BEWUSSTSEINSDARSTELLUNG
Author(s) -
Wolf Schmid
Publication year - 2018
Publication title -
godišnjak filozofskog fakulteta u novom sadu/godišnjak filozofskog fakulteta u novom sadu
Language(s) - German
Resource type - Journals
eISSN - 2334-7236
pISSN - 0374-0730
DOI - 10.19090/gff.2017.1.67-96
Subject(s) - art , humanities , philosophy
Die Bewusstseinsdarstellung in der Narration kann auf zwei Weisen geschehen: 1. explizit mit Hilfe der Darstellung der Gedanken einer Figur durch den Erzähler, 2. implizit, durch indiziale und symbolische Zeichen. Die explizite Darstellung ist wiederum zu unterteilen in markierte und kaschierte Formen. Markiert ist die Darstellung, wenn durch graphische Mittel (Anführungszeichen, Kursivdruck, Sperrung und dergleichen), Inquit-Formeln (er dachte…; sie fühlte…) oder narratoriale Kommentare ausdrücklich auf den figuralen Ursprung der entsprechenden Segmente des Erzähldiskurses hingewiesen wird. Kaschierte Darstellung liegt vor, wenn der Figurentext nicht ohne weiteres als solcher zu erkennen ist, sondern formal als Erzähldiskurs ausgegeben ist wie in der sog. erlebten Rede.

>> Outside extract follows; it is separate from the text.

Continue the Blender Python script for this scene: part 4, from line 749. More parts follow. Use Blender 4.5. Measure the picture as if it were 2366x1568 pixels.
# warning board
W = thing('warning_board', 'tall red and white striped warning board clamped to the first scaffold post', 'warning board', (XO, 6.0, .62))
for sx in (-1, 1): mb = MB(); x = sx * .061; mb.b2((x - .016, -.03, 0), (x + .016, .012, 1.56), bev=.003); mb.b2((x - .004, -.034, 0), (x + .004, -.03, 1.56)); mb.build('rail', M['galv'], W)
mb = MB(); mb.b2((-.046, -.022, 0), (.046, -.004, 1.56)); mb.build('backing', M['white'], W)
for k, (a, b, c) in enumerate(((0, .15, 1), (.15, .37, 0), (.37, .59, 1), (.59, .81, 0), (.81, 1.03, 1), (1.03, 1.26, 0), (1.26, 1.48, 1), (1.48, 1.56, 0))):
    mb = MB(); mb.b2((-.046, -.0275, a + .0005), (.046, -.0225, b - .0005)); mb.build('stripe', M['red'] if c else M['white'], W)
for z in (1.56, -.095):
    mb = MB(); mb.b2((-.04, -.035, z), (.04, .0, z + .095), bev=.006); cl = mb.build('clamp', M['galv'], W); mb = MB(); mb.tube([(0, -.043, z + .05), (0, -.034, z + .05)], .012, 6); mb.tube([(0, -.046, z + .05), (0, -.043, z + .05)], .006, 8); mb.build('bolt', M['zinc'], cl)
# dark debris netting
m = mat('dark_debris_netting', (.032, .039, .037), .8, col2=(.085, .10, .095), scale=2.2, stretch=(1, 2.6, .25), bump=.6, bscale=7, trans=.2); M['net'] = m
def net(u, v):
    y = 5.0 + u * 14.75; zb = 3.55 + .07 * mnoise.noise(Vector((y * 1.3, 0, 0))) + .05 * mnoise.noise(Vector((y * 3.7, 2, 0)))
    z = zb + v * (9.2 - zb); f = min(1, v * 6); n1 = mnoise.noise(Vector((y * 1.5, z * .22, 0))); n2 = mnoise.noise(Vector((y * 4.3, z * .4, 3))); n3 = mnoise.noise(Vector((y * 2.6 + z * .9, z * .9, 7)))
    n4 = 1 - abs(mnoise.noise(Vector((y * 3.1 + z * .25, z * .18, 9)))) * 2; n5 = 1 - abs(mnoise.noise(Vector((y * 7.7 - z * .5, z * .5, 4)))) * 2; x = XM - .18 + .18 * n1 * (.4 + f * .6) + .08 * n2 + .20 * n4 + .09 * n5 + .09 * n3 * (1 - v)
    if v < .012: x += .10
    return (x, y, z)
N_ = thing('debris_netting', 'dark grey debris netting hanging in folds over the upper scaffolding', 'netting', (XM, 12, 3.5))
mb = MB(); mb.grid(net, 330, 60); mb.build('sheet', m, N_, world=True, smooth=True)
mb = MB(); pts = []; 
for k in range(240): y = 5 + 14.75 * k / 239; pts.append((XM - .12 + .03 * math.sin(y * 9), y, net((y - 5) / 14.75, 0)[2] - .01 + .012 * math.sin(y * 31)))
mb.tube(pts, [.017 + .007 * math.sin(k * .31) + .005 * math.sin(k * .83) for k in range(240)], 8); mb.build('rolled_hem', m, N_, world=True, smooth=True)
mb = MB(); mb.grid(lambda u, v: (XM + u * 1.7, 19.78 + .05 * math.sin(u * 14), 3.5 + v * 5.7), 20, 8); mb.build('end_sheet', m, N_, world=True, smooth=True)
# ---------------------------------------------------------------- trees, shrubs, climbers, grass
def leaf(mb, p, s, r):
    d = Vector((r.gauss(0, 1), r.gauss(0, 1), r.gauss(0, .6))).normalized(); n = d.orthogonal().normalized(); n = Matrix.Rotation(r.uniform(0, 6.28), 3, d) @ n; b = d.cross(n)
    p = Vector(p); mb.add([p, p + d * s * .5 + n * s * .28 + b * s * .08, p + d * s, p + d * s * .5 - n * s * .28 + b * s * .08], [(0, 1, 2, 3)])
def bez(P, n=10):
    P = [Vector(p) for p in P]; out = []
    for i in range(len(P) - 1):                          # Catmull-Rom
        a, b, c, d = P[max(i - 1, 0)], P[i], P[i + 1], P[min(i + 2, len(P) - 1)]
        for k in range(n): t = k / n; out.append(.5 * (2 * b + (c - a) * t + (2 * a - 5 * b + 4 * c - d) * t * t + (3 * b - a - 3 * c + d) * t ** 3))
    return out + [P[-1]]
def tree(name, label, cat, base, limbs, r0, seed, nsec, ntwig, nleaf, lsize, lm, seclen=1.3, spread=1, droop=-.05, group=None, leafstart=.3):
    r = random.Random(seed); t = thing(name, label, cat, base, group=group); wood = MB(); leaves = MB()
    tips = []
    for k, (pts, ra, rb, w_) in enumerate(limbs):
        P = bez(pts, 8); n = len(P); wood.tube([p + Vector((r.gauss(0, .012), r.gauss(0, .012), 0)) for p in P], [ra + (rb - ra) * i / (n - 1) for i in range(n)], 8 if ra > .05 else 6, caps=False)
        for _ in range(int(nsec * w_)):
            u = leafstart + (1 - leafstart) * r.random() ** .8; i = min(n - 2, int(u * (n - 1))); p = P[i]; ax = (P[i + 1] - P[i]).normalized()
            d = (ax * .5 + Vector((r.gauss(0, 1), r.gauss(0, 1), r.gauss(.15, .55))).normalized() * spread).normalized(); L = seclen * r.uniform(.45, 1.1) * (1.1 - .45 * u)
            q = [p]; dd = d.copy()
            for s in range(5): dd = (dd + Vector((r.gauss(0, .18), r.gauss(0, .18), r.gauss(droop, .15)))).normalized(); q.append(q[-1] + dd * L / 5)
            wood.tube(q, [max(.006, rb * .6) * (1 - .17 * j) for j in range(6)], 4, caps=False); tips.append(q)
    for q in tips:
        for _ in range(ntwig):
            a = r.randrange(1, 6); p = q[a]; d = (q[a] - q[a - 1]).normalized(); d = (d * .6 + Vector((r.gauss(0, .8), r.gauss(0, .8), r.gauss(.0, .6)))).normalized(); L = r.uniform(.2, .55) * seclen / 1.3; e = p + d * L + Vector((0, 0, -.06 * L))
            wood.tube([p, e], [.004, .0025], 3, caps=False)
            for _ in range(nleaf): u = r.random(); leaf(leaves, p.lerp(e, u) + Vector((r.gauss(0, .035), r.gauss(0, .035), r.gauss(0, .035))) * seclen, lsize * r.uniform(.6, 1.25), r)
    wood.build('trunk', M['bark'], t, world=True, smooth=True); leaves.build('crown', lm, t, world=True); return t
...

Die Schablonen der Gedankendarstellung werden im Durchgang durch bekannte Typologien (Dorrit Cohn, Alan Palmer, Brian McHale) und das Textinterferenz-Modell (Lubomír Doležel, Wolf Schmid), das von Michail Bachtins und Valentin Vološinovs Ausführungen zur „hybriden Konstruktion“ bzw. zur „Redeinterferenz“ angeregt ist, in eine Typologie von 6 Grundtypen der expliziten Bewusstseinsdarstellung integriert. Als spezifische funktionsbestimmende Eigenschaften der Textinterferenz werden neben der Bewusstseinsdarstellung die Uneindeutigkeit und die Bitextualität genannt. Die implizite Bewusstseinsdarstellung wird an Beispielen aus „Anna Karenina“ (L. Tolstoj) und „Student“ (Čechov) vorgeführt. Ein kurzer Abriss zur Geschichte des europäischen Bewusstseinsromans seit dem 18. Jahrhundert beschließt den Aufsatz.